Over the past decade, Overdrive has tracked a decline in the length between pickup and delivery of the average owner-operator's load. With the last update, in 2018, the decrease in miles seemed tied to the growing uptake of electronic logging devices preceding the then-new ELD mandate. Yet the trend has in some ways continued into 2022, with a new survey indicating that, yet again, average length of haul seems to Overdrive readers to be dropping.

Compare the chart above -- which shows 52% of recent survey respondents seeing no change, 31% seeing shorter hauls, 12% longer -- to the 2018 Overdrive report that found 47% of haulers reporting similar haul length, 48% reporting shorter trips, and just 5% seeing longer runs. 

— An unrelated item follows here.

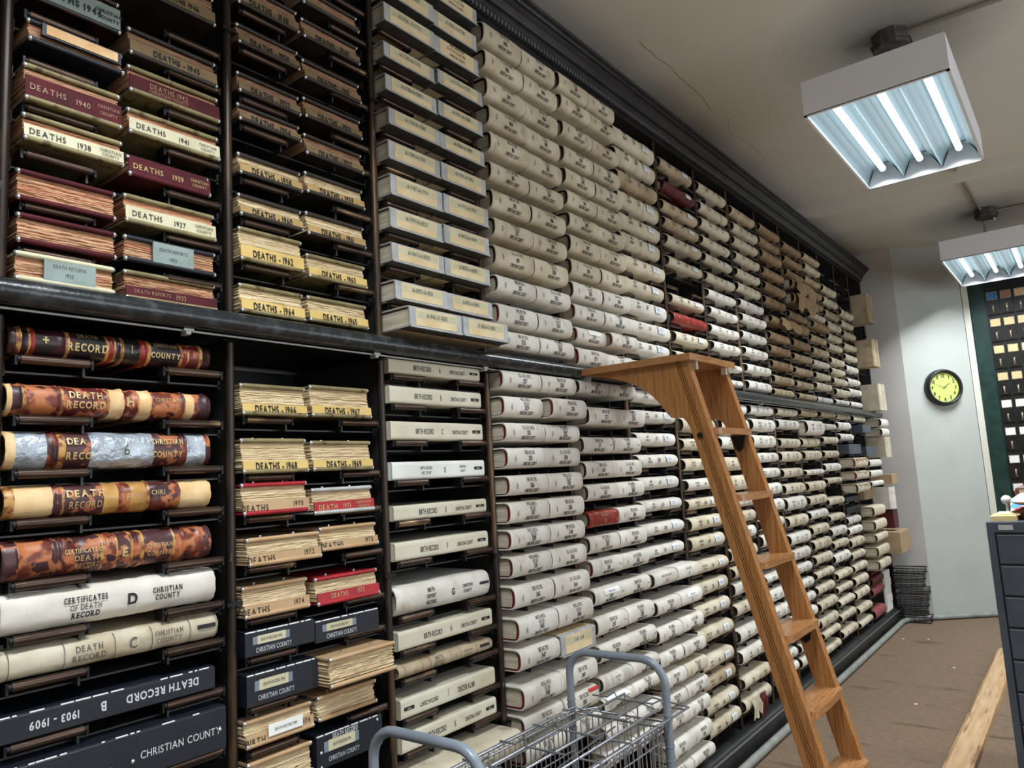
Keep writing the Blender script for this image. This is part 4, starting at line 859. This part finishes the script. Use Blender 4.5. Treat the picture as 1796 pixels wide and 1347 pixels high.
far_book(13, c13[0][0], c13[0][1], 'L', 0, 'cream')
record_box(X(13)+.016, -.10, c13[1][0], .30, .070, file_m, 'gray record box above the dark gap in the fourteenth bay', '12')
record_box(X(13)+.016, -.11, c13[2][0], .40, .080, file_m, 'gray record box beside the other, fourteenth bay', '3 7')
for j in (3,4,5): deed_book(X(13)+.02, c13[j][0], .44, c13[j][1]-.012, .13, '', '', f'plain white ledger, {ORD[j-3]} of three below the gray box in the fourteenth bay', lining_d, canvas_w, style='none')
record_box(X(13)+.02, -.05, 1.17, .36, .085, cardboard, 'tan wrapped package in the fourteenth bay', '', .3)
for j in (6,7,8,9,10): deed_book(X(13)+.02, c13[j][0], .42, min(c13[j][1]-.012,.085), .12, '', str(20+j), f'cream ledger with open page end, {ORD[j-6]} of five in the fourteenth bay', lining_d, canvas_c, style='number')
for j in (11,12,13,14): far_book(13, c13[j][0], min(c13[j][1],.08), 'L', j, 'dark red' if j < 13 else 'faded red', label=f'{"dark red" if j < 13 else "faded red"} leather ledger, {ORD[j-11]} of four low in the fourteenth bay')

# upright volumes in the last bay
def upright(x, z, w, h, p, m, label, n_=2, d=.26):
    for i in range(n_):
        root = empty('upright_volume', (x+i*(w+.002), -p+random.uniform(0,.012), z), label+('' if n_ == 1 else f', {["left","right"][i] if n_ == 2 else ["left","middle","right"][i]} one'), 'book', 'volumes standing upright in the last bay')
        mb = MB(); mb.prism([(0,.012),(.010,.0),(w-.010,0),(w,.012),(w,d),(w-.004,d),(w-.004,.014),(.004,.014),(.004,d),(0,d)], 'z', 0, h, m); mb.build('cover', root)
        MB().box(.005, w-.005, .016, d-.006, .006, h-.006, pages_y).build('page_block', root)
        t = MB(); text_into(t, 'RECORD', w/2, .72*h, .018, ink_b, lambda q: 0, .5); text_into(t, str(3+i), w/2, .3*h, .02, ink_b, lambda q: 0, .6); t.build('lettering', root)
upright(7.62, 2.81, .09, .28, .15, canvas_t, 'tan upright volume highest in the last bay')
upright(7.59, 2.385, .09, .26, .16, canvas_t, 'tan upright volume in the middle of the last bay')
upright(7.60, 1.968, .10, .25, .17, canvas_c, 'cream upright volume standing on the counter end')
for a, b_, q in ((1.815,.075,'upper'),(1.728,.072,'lower')): deed_book(7.58, a, .30, b_, .15, '', '', f'small white ledger lying under the counter end, {q} one', lining_d, canvas_w, style='none')
upright(7.62, 1.53, .10, .19, .16, canvas_c, 'cream upright volume under the two small ledgers')
record_box(7.68, -.16, 1.275, .26, .095, cardboard, 'open tan box end sticking out of the last bay', '', .3)
upright(7.60, 1.055, .09, .20, .16, canvas_w, 'white upright volume below the tan box')
upright(7.68, .875, .07, .165, .15, TINT['dark red'], 'crimson upright volume in the last bay', 2)
record_box(7.54, -.20, .66, .44, .19, cardboard, 'flat tan cardboard box jutting from the last bay', '', .36)
for j in range(5):
    z = .13+j*.072; record_box(7.575+.002*j, -.02-.004*(j%2), z, .22, .070, paper, f'small white labelled box, {ORD[j]} from the bottom of the end stack', 'II I', .28)

# ---- wire racks stacked by the end of the shelving --------------------------------------
def wire_rack(j):
    z = .004+.062*j; root = empty('wire_rack', (8.045-.22+.012*((j*5)%3), -.31+.035*((j*3)%4)/3, z), f'black wire tray, {ORD[j]} from the floor in the stack by the wall', 'rack', 'black wire trays stacked by the wall')
    w, d, h = .19, .26, .05; mb = MB(); jit = [(random.uniform(-.008,.008), random.uniform(-.01,.01)) for _ in range(1)][0]
    for zz in (0.004, h): mb.tube([(0,0,zz),(w,0,zz),(w,d,zz),(0,d,zz),(0,0,zz)], .0045, rack_m, 5)
    mb.build('frame', root)
    g = MB()
    for i in range(1, 8): g.cyl((0,d*i/8,.004),(w,d*i/8,.004), .002, rack_m, 5)
    for i in range(1, 6): g.cyl((w*i/6,0,.004),(w*i/6,0,h), .002, rack_m, 5); g.cyl((0,d*i/6,.004),(0,d*i/6,h), .002, rack_m, 5)
    g.build('wires', root)
    for x, y in ((0,0),(w,0),(w,d),(0,d)): pass
for j in range(8): wire_rack(j)

# ---- ladder ------------------------------------------------------------------------------
def ladder():
    root = empty('library_ladder', (2.78, -.75, 0), 'golden oak rolling ladder with a platform hooked on the counter rail', 'ladder')
    O = Vector((2.78,-.75,0)); K = .255; ZT = 1.925
    fy = lambda z: -.52-K*(ZT-z)
    def sect(x0, x1, dep):
        # plan section with three grooves on the front, swept down the lean
        w = x1-x0; g = [(0,0),(.20,0),(.25,.007),(.31,.0),(.40,0),(.46,.009),(.52,0),(.58,0),(.64,.009),(.70,0),(.78,0),(.82,.007),(.88,0),(.93,0),(1,.004)]
        side = [(dep*q, d) for q, d in ((.66,0),(.63,.004),(.60,0),(.55,0),(.515,.005),(.48,0),(.43,0),(.40,.004),(.37,0))]
        return [(x0,0),(x1,0),(x1,dep),(x0,dep)]+[(x0+d, y) for y, d in side]
    for x0, x1, lab in ((2.573,2.613,'left'),(2.925,2.965,'right')):
        s = sect(x0, x1, .072); s = s if lab == 'left' else s[:4]; k = len(s); vs = []; zs = [0,.4,.8,1.2,1.6,ZT]
        for z in zs: vs += [(x-O.x, fy(z)+d-O.y, z) for x, d in s]
        fs = [(i*k+j, i*k+(j+1)%k, (i+1)*k+(j+1)%k, (i+1)*k+j) for i in range(len(zs)-1) for j in range(k)]
        gro = {i for i in range(k) if i in (4,5,7,8,10,11)}
        mb = MB().add(vs, [q for n_, q in enumerate(fs) if n_%k not in gro], oak); mb.add(vs, [q for n_, q in enumerate(fs) if n_%k in gro], oak_dk); mb.add(vs[:k], [tuple(range(k))[::-1]], oak); mb.build('side_rail', root)
        # curved bracket below the platform
        out = [(-.06,1.925),(-.10,1.922),(-.16,1.912),(-.22,1.893),(-.286,1.868),(-.335,1.838),(-.375,1.802),(-.405,1.765),(-.425,1.735),(-.436,1.722),(-.452,1.718),(-.466,1.722),(-.484,1.716),(-.498,1.700),(-.508,1.678),(fy(1.66)+.071,1.655),(fy(1.8)+.071,1.8),(fy(ZT)+.071,ZT)]
        MB().prism([(y-O.y, z) for y, z in out], 'x', x0+.003-O.x, x1-.003-O.x, oak).build('platform_bracket', root)
    # platform with rounded front corners
    xa, xb, ya, yb = 2.545, 3.005, -.548, -.035; r = .035; pl = []
    for cx, cy, a0_ in ((xb-r,yb-.005,None),(xb-r,ya+r,-90),(xa+r*.3,ya+r*.3,-180)):
        if a0_ is None: pl += [(xb,yb)]
        elif a0_ == -90: pl += [(cx+r*cos(t), cy-r*sin(t)) for t in [pi*i/12 for i in range(7)]]
        else: pl += [(cx-r*.3*sin(t), cy-r*.3*cos(t)) for t in [pi*i/8 for i in range(5)]]
    pl += [(xa,yb)]; pl = [(x-O.x, y-O.y) for x, y in pl]
    mb = MB(); mb.prism(pl, 'z', ZT, ZT+.026, oak_flat); mb.build('platform', root)
    for x in (2.62, 2.905): MB().box(x-O.x, x+.016-O.x, -.535-O.y, -.515-O.y, 1.898, 1.925, M('cream_block', (206,196,176), rough=.5)).build('corner_block', root)
    tz = [1.672,1.427,1.192,.949,.712,.473,.235]
    for i, z in enumerate(tz):
        y0 = fy(z)-.022; y1 = fy(z)+.085; a, b_ = 2.613-O.x, 2.925-O.x
        pl = [(b_,y1),(b_,fy(z)),(b_+.018,fy(z)-.002),(b_+.022,y0+.014),(b_+.012,y0+.003),(b_-.006,y0),(a+.02,y0),(a+.004,y0+.006),(a-.004,fy(z)-.004),(a,fy(z)),(a,y1)]
        MB().prism([(x, y-O.y) for x, y in pl], 'z', z-.024, z, oak_flat).build('tread', root)
    for z in (1.672, .949):
        mb = MB(); y = fy(z)+.03-O.y; mb.prism([(y-.028,z-.025),(y-.022,z-.045),(y-.016,z-.075),(y,z-.088),(y+.016,z-.075),(y+.022,z-.045),(y+.028,z-.025)], 'x', 2.917-O.x, 2.9245-O.x, iron); mb.build('iron_bracket', root)
    mb = MB(); mb.cyl((2.562-O.x,-.548-O.y,1.647),(2.573-O.x,-.548-O.y,1.647), .010, iron, 10); mb.build('bolt', root)
    for x in (2.593, 2.945):
        mb = MB(); mb.box(x-.006-O.x, x+.006-O.x, -.085-O.y, -.03-O.y, 1.905, 1.925, case_gray); mb.build('rail_hook', root)
ladder()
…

The strong trend through these surveys depicts a shrinking length of haul, and the graphic below exhibits exactly where operator sentiment lies in regard to that phenomenon. 

Today's owner-operators show only a slim plurality of preference for hauls between 250 and 450 miles, a trip within whose range sit runs that can be completed in a day (some with the return included). From there, preferences swing between short and long, with the shortest and longest ranges -- 1-100 miles and more than 1,000 miles -- ending up dead last in ranked preferences.